Logically, all the second-level measures provided for in the decrees published at the beginning of August still remain to be implemented. While it is true that the corrective decree does not have any specific regulations (except for a tweak to a provision of the compliance decree) and the decree on sanctions contains only one, the implementation of the decree on collection promises to be very challenging.
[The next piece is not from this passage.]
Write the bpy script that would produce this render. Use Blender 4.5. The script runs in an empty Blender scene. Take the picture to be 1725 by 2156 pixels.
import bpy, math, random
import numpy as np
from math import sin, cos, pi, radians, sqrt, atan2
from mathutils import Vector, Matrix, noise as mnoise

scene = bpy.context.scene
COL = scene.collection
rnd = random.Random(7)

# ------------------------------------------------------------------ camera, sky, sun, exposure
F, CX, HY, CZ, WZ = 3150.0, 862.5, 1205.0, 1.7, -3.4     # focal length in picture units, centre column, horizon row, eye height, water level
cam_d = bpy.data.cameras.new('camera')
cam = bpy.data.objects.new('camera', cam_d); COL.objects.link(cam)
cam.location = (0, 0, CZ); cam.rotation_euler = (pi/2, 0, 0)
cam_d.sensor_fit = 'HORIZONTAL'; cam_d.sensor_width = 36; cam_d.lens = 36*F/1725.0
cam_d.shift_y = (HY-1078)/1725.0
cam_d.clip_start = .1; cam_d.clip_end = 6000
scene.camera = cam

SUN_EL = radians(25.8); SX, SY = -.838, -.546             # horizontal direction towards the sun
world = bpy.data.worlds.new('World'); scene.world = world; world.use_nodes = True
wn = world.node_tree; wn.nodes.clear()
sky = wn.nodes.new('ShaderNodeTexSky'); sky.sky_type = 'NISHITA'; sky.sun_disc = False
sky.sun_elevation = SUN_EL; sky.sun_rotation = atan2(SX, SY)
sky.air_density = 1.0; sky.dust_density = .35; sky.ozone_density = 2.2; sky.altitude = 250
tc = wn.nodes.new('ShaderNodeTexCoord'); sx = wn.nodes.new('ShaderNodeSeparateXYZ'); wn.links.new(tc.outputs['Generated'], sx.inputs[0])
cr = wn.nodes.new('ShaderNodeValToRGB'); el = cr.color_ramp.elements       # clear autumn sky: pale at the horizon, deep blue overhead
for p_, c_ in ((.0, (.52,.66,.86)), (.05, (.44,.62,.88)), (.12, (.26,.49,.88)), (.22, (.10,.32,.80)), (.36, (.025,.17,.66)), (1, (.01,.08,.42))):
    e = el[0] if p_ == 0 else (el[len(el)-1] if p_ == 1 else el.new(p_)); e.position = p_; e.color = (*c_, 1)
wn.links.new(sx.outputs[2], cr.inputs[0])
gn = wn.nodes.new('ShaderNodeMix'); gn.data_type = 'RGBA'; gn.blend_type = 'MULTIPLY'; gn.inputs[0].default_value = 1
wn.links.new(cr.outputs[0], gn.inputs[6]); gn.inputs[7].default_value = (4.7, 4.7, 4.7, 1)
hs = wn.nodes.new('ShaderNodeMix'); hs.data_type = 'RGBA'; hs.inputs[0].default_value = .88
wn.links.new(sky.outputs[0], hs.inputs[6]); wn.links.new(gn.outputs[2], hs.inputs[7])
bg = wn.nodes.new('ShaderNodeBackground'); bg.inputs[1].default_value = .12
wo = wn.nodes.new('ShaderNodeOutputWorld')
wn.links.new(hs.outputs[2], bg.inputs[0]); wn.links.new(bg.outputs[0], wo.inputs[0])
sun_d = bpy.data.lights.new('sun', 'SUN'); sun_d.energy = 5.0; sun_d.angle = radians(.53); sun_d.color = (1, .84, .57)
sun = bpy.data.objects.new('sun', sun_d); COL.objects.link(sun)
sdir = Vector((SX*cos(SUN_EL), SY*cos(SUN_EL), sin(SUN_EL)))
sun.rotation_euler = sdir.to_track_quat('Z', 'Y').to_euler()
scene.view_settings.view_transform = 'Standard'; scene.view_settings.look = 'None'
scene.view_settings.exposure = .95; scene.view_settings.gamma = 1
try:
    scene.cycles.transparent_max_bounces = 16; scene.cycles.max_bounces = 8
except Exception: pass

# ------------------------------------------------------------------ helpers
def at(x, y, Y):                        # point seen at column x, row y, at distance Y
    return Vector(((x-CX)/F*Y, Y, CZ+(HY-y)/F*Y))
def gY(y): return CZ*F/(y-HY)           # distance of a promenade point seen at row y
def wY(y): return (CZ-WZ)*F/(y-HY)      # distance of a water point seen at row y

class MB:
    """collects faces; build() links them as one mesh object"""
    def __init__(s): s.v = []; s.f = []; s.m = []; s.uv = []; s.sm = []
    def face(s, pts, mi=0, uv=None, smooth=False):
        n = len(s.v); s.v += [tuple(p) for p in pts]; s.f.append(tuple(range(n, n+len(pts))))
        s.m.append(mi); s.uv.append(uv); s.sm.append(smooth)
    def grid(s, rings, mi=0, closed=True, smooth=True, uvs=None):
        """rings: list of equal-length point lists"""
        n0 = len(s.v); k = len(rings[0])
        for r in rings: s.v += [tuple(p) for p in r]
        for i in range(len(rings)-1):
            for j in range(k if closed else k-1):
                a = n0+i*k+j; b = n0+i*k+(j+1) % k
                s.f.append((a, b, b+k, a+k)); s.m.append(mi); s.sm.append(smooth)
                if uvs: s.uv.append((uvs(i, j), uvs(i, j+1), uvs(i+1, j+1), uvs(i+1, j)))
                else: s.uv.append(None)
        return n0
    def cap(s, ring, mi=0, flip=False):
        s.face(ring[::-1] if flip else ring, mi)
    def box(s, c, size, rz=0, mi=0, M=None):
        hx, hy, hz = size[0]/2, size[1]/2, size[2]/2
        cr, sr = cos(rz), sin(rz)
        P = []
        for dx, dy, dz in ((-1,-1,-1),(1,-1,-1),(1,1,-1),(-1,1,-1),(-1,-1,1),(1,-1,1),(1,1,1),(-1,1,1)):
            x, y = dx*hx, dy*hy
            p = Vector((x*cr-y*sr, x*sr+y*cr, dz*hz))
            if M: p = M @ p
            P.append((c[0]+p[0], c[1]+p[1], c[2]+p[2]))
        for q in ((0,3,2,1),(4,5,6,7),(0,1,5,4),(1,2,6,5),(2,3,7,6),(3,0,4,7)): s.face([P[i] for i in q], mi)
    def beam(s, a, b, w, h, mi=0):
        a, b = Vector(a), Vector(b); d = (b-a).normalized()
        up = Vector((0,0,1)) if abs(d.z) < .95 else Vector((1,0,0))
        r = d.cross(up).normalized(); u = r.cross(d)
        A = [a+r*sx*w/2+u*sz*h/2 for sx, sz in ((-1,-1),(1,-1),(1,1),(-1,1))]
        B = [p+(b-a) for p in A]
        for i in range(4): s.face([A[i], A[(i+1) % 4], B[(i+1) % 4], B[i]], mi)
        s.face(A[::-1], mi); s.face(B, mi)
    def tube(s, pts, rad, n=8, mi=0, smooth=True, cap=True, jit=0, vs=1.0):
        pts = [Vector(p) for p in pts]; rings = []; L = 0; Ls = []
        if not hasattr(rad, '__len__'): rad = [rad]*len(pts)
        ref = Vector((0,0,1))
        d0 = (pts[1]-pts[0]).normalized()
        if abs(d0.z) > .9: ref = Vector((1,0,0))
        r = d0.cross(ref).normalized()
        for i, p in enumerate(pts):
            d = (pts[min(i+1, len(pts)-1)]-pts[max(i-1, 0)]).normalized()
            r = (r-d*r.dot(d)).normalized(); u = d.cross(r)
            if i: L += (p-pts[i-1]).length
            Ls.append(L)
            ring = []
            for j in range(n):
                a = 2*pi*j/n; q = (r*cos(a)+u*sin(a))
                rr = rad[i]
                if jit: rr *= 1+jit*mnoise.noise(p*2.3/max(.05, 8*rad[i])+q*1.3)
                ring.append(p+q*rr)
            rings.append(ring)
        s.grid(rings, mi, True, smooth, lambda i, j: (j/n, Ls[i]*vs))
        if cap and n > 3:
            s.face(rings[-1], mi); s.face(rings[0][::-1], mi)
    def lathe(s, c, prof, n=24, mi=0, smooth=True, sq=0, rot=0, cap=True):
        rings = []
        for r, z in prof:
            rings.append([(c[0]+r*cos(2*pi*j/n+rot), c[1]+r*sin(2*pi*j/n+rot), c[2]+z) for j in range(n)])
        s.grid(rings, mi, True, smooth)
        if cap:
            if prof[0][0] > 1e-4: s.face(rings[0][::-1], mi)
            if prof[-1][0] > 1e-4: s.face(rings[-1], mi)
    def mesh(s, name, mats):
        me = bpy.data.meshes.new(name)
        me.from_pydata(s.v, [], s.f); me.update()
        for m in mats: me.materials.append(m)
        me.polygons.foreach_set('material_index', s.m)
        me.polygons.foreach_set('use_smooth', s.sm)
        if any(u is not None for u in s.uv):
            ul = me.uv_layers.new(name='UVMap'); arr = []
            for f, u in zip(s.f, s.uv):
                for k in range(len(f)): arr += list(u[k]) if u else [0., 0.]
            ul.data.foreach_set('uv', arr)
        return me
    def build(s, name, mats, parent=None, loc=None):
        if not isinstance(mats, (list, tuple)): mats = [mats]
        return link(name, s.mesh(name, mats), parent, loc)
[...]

In order to regulate the relationship between the collection agent and creditors, but also to establish when citizens and businesses will be able to defer debts up to 120 instalments, an impressive set of provisions will be needed: six Ministerial Decrees of the MEF, two of which are subject to agreement at the Unified Conference, another Ministerial Decree of the MEF in agreement with Labour (again subject to agreement at the Conference), a ministerial regulation, and a document on the institutional website.

Also still at a standstill are the measures of the gaming decree (Legislative Decree 41/2024), which often require regulations of the Mef on the proposal of the Customs and in some cases imply consultation with other bodies: the Ministry of the Interior, the Ministry of Health and the Bank of Italy.